> WHAT TO WORK ON
Starting at the first line of the entries, extract each line up to and including the one that contains "S.camera = camo", but leave out the pictures.

Entries with scene source code

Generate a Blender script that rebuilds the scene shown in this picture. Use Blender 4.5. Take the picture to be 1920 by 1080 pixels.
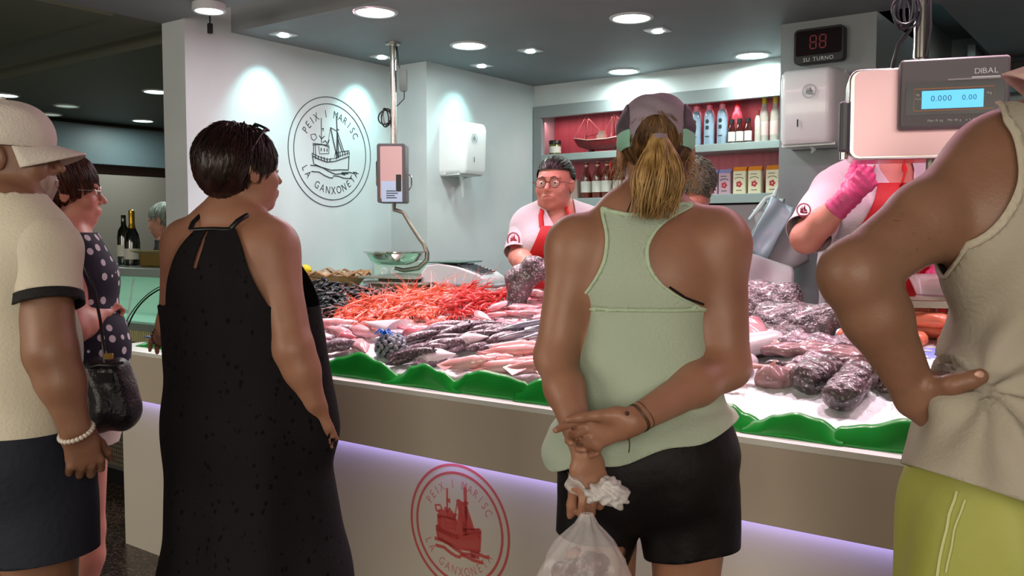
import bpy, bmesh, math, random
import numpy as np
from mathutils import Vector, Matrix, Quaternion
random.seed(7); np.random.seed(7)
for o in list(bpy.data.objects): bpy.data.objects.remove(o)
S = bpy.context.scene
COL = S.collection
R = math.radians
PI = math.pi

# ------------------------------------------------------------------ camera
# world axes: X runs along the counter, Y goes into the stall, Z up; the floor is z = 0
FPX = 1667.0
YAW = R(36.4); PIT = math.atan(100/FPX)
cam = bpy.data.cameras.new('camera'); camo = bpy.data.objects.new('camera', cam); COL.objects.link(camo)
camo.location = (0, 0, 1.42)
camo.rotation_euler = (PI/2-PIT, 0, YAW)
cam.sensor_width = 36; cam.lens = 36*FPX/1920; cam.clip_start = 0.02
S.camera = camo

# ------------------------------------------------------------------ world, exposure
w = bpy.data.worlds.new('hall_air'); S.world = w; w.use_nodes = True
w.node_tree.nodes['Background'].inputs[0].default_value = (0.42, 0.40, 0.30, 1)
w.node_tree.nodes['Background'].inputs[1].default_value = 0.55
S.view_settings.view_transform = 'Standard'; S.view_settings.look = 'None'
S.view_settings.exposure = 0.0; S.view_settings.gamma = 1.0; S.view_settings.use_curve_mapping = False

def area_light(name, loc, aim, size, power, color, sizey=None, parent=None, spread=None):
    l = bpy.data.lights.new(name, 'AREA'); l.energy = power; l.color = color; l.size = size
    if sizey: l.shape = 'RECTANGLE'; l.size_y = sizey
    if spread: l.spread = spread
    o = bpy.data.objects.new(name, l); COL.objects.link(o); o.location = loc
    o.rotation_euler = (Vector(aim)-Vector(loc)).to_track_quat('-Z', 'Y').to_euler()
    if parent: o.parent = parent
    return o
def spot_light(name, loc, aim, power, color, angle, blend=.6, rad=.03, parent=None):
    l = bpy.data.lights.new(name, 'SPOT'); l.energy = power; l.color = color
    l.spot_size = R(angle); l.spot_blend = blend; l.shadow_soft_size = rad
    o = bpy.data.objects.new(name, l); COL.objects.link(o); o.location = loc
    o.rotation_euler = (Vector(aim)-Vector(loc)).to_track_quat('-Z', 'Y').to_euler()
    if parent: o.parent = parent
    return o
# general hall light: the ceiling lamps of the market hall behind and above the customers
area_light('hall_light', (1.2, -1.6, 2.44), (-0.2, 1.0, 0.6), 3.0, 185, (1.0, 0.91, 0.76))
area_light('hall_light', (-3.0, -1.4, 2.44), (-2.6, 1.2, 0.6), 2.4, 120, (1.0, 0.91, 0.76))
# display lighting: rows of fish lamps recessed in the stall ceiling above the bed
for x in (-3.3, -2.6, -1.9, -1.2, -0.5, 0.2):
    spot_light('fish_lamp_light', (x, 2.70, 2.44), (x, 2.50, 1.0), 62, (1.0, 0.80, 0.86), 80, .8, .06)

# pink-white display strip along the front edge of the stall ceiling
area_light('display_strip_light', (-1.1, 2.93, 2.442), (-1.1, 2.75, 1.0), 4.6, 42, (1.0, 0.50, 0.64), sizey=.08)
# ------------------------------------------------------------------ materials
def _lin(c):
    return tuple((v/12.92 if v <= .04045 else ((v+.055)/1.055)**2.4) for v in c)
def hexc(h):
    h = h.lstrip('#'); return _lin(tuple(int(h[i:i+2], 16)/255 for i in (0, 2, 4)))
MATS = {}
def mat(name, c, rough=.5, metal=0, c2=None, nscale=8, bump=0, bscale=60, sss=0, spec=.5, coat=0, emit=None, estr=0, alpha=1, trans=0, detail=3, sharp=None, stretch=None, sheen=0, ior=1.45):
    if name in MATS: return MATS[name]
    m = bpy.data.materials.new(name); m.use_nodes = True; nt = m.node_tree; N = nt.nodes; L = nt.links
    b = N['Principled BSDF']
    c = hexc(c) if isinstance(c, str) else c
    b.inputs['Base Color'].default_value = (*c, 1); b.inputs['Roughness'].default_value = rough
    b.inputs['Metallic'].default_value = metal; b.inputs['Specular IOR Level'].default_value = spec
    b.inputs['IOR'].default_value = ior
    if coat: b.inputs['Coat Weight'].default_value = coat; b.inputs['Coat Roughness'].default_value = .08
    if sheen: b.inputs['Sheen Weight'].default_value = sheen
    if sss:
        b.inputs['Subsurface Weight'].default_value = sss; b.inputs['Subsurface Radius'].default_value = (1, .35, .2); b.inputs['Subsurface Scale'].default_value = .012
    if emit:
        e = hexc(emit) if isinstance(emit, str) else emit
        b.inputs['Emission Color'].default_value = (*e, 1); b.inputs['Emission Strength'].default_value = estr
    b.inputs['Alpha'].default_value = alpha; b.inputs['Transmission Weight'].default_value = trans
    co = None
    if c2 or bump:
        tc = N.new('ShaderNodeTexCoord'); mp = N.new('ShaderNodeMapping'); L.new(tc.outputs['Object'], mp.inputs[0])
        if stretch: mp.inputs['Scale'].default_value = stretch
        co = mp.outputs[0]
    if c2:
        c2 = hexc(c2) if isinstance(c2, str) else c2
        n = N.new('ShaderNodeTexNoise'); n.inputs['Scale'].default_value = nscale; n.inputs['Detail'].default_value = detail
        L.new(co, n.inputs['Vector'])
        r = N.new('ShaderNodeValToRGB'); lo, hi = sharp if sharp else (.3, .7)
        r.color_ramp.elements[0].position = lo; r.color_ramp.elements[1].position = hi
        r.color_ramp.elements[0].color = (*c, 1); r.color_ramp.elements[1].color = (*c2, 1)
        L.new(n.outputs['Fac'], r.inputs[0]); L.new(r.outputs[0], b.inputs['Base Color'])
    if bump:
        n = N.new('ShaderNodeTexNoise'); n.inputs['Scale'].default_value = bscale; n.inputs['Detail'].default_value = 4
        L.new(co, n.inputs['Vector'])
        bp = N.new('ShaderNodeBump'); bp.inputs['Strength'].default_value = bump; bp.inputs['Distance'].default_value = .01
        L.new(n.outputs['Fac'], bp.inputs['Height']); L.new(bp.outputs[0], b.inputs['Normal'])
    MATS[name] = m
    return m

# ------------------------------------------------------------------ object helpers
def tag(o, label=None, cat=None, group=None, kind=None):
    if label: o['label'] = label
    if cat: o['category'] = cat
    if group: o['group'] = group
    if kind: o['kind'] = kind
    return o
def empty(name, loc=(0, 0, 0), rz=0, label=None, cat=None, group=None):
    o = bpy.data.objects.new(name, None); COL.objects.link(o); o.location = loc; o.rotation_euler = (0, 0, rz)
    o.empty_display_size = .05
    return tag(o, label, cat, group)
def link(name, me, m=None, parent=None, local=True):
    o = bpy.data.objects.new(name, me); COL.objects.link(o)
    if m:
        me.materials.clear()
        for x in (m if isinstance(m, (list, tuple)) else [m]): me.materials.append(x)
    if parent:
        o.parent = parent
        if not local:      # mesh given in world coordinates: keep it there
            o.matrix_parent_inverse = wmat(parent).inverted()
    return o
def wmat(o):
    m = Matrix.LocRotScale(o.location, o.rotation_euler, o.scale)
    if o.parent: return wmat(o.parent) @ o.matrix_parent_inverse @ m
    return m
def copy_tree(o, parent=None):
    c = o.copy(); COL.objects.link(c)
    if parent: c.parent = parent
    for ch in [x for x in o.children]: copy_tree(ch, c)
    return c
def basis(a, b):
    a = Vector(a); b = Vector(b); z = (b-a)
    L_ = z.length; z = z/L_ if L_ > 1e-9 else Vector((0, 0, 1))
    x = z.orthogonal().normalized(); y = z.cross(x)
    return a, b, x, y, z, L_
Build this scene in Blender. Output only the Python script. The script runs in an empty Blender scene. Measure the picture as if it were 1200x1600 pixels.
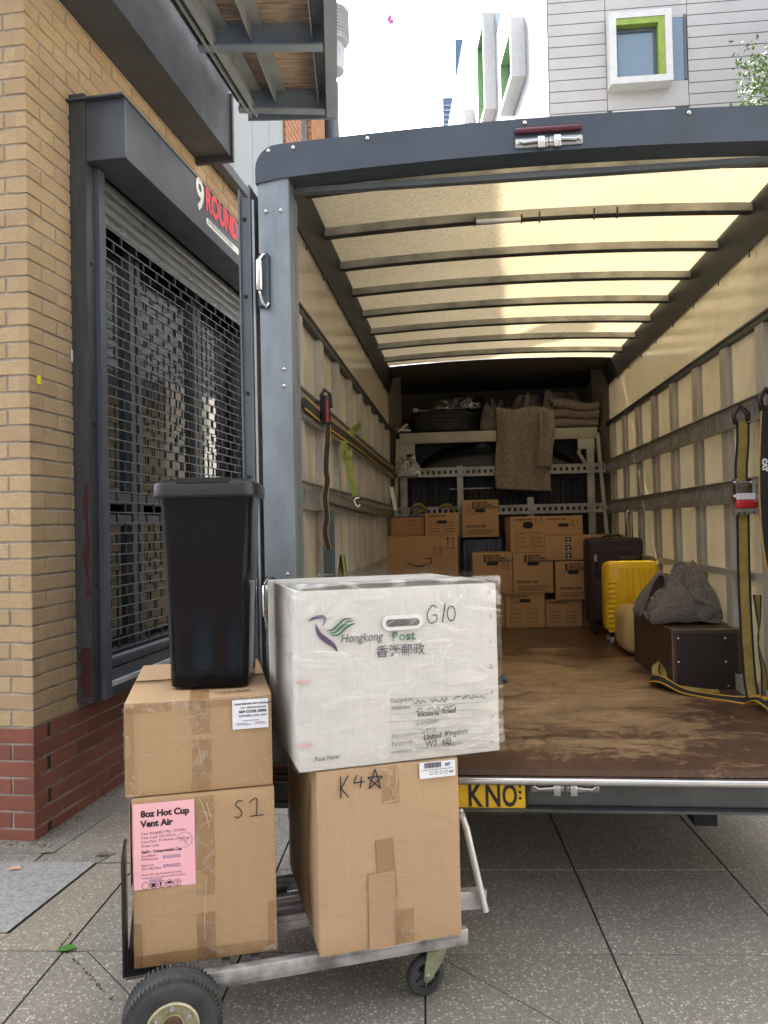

> TASK RESPONSE
Generate a Blender script that rebuilds the scene shown in this picture. Use Blender 4.5. Take the picture to be 1920 by 1080 pixels.
import bpy, bmesh, math, random
import numpy as np
from mathutils import Vector, Matrix, Quaternion
random.seed(7); np.random.seed(7)
for o in list(bpy.data.objects): bpy.data.objects.remove(o)
S = bpy.context.scene
COL = S.collection
R = math.radians
PI = math.pi

# ------------------------------------------------------------------ camera
# world axes: X runs along the counter, Y goes into the stall, Z up; the floor is z = 0
FPX = 1667.0
YAW = R(36.4); PIT = math.atan(100/FPX)
cam = bpy.data.cameras.new('camera'); camo = bpy.data.objects.new('camera', cam); COL.objects.link(camo)
camo.location = (0, 0, 1.42)
camo.rotation_euler = (PI/2-PIT, 0, YAW)
cam.sensor_width = 36; cam.lens = 36*FPX/1920; cam.clip_start = 0.02
S.camera = camo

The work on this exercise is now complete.